◆ Task to carry out ◆
In the records below, find the line that contains "Model this scene" and the line that contains "d = dirpx(px, py); return". Set down exactly those lines and every line between them, and nothing more.

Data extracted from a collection

::::::::::

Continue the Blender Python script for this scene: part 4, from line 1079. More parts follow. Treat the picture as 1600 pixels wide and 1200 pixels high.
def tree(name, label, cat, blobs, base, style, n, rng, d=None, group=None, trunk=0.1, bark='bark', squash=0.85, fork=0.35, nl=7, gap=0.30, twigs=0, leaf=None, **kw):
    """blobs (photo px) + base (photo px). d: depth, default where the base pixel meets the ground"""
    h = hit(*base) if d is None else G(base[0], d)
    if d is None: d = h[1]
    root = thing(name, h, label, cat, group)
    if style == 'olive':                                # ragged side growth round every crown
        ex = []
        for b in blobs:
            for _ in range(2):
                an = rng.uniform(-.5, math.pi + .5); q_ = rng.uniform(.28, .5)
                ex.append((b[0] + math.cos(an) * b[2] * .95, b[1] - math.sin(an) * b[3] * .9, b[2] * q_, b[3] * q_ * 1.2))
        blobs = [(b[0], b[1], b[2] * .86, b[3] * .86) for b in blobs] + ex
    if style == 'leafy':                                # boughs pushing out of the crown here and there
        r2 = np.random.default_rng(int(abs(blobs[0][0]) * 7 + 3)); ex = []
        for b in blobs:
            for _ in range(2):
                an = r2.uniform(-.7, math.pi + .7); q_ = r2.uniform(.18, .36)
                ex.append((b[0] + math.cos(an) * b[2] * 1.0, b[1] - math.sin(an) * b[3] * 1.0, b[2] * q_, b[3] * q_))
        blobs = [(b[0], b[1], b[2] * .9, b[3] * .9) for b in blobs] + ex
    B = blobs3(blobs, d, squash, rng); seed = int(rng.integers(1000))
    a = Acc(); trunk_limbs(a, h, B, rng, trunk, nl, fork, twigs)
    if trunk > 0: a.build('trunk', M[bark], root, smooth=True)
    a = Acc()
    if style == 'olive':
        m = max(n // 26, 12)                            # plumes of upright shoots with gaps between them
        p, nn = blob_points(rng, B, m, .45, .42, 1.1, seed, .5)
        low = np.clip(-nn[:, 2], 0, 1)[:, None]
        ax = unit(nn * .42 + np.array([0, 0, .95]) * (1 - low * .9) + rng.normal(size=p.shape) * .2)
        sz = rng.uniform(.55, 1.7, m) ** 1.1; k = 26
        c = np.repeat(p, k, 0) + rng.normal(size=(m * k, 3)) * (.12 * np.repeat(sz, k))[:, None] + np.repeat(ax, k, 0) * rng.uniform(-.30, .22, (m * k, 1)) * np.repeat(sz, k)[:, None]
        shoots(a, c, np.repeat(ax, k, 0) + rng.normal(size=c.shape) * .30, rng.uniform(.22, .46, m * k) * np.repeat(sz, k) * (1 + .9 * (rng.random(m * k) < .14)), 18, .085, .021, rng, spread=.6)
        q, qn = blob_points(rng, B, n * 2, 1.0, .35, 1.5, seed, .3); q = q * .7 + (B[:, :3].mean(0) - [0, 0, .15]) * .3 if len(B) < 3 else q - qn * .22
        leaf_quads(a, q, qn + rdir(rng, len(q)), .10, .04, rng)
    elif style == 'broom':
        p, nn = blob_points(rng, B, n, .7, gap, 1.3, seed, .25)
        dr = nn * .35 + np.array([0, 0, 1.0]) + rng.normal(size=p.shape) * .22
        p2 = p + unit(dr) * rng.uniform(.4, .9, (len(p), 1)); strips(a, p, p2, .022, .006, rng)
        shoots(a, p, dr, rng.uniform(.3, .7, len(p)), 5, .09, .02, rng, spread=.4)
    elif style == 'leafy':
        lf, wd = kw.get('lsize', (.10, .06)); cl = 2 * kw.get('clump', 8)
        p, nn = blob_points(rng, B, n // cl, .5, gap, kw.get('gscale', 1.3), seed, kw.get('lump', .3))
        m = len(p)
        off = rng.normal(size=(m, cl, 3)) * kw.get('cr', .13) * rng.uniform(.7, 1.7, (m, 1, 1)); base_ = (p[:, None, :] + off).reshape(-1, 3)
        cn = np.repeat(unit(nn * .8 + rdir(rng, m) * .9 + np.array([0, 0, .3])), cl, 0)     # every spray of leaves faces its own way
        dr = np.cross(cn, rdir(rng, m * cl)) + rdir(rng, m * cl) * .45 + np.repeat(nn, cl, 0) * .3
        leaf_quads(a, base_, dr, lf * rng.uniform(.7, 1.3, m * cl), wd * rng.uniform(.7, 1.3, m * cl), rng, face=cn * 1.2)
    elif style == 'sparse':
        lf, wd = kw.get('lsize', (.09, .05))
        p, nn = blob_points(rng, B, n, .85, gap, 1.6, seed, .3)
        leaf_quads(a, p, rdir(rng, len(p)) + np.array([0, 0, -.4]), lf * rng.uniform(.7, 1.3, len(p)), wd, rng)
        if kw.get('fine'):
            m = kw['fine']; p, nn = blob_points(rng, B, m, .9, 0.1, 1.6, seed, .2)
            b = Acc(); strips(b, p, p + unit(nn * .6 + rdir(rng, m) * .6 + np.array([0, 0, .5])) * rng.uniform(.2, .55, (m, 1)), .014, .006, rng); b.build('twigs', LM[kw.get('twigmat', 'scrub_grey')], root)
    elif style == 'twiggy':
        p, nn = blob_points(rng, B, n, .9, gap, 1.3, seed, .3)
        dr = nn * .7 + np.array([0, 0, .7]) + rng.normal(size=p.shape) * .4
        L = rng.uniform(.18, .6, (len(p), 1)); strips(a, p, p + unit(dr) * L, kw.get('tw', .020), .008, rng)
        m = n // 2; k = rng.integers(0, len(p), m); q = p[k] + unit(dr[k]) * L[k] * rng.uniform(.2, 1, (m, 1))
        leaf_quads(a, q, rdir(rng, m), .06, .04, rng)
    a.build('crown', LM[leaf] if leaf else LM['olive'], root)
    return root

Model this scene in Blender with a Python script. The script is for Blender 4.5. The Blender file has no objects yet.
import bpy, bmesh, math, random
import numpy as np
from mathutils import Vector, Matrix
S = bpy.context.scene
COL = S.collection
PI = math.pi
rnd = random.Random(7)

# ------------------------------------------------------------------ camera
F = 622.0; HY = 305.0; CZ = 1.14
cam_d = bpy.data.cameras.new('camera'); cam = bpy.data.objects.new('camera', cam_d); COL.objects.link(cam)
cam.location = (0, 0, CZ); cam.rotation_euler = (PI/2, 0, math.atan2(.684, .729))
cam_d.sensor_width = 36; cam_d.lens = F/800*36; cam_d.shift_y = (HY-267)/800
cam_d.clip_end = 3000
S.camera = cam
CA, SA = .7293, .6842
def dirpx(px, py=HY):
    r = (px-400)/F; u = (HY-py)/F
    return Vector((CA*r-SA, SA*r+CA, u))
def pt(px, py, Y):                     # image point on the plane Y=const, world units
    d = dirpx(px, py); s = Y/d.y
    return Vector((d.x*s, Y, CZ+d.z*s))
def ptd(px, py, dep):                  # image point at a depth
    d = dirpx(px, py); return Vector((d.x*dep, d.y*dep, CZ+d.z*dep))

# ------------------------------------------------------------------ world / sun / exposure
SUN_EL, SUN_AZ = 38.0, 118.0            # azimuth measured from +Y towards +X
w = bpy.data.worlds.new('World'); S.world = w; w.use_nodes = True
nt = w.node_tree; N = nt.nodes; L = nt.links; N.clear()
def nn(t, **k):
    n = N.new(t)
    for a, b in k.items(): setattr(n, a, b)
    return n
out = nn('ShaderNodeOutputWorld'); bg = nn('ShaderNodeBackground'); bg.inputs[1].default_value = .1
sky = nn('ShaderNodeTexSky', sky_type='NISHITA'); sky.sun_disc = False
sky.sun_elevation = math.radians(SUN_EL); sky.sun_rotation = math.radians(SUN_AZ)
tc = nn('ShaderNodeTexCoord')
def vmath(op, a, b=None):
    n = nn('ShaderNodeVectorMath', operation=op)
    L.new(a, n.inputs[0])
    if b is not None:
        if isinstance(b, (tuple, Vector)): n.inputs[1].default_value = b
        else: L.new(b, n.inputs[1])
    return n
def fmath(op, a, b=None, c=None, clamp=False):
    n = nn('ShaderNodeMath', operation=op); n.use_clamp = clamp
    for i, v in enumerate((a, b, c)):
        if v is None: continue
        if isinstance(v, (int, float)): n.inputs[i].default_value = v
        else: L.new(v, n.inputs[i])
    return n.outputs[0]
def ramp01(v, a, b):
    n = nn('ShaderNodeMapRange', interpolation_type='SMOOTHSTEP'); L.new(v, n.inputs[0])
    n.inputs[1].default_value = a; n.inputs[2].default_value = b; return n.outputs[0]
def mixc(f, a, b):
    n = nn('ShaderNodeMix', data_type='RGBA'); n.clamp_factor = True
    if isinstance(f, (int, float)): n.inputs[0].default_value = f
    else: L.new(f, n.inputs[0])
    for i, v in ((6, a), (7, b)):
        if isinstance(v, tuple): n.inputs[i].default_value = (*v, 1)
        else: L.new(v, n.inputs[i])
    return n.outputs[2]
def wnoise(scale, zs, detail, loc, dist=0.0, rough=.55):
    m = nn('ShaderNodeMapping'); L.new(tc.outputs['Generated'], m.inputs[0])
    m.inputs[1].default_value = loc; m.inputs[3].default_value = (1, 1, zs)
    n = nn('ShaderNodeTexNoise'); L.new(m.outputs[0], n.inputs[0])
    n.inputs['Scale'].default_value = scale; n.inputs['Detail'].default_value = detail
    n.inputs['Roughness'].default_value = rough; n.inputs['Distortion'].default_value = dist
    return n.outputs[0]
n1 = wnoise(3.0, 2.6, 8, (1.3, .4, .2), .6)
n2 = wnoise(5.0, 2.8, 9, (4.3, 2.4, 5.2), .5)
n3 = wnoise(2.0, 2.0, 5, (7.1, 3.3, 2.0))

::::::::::

◆ Expected output ◆
Model this scene in Blender with a Python script. The script is for Blender 4.5. The Blender file has no objects yet.
import bpy, bmesh, math, random
import numpy as np
from mathutils import Vector, Matrix
S = bpy.context.scene
COL = S.collection
PI = math.pi
rnd = random.Random(7)

# ------------------------------------------------------------------ camera
F = 622.0; HY = 305.0; CZ = 1.14
cam_d = bpy.data.cameras.new('camera'); cam = bpy.data.objects.new('camera', cam_d); COL.objects.link(cam)
cam.location = (0, 0, CZ); cam.rotation_euler = (PI/2, 0, math.atan2(.684, .729))
cam_d.sensor_width = 36; cam_d.lens = F/800*36; cam_d.shift_y = (HY-267)/800
cam_d.clip_end = 3000
S.camera = cam
CA, SA = .7293, .6842
def dirpx(px, py=HY):
    r = (px-400)/F; u = (HY-py)/F
    return Vector((CA*r-SA, SA*r+CA, u))
def pt(px, py, Y):                     # image point on the plane Y=const, world units
    d = dirpx(px, py); s = Y/d.y
    return Vector((d.x*s, Y, CZ+d.z*s))
def ptd(px, py, dep):                  # image point at a depth
    d = dirpx(px, py); return Vector((d.x*dep, d.y*dep, CZ+d.z*dep))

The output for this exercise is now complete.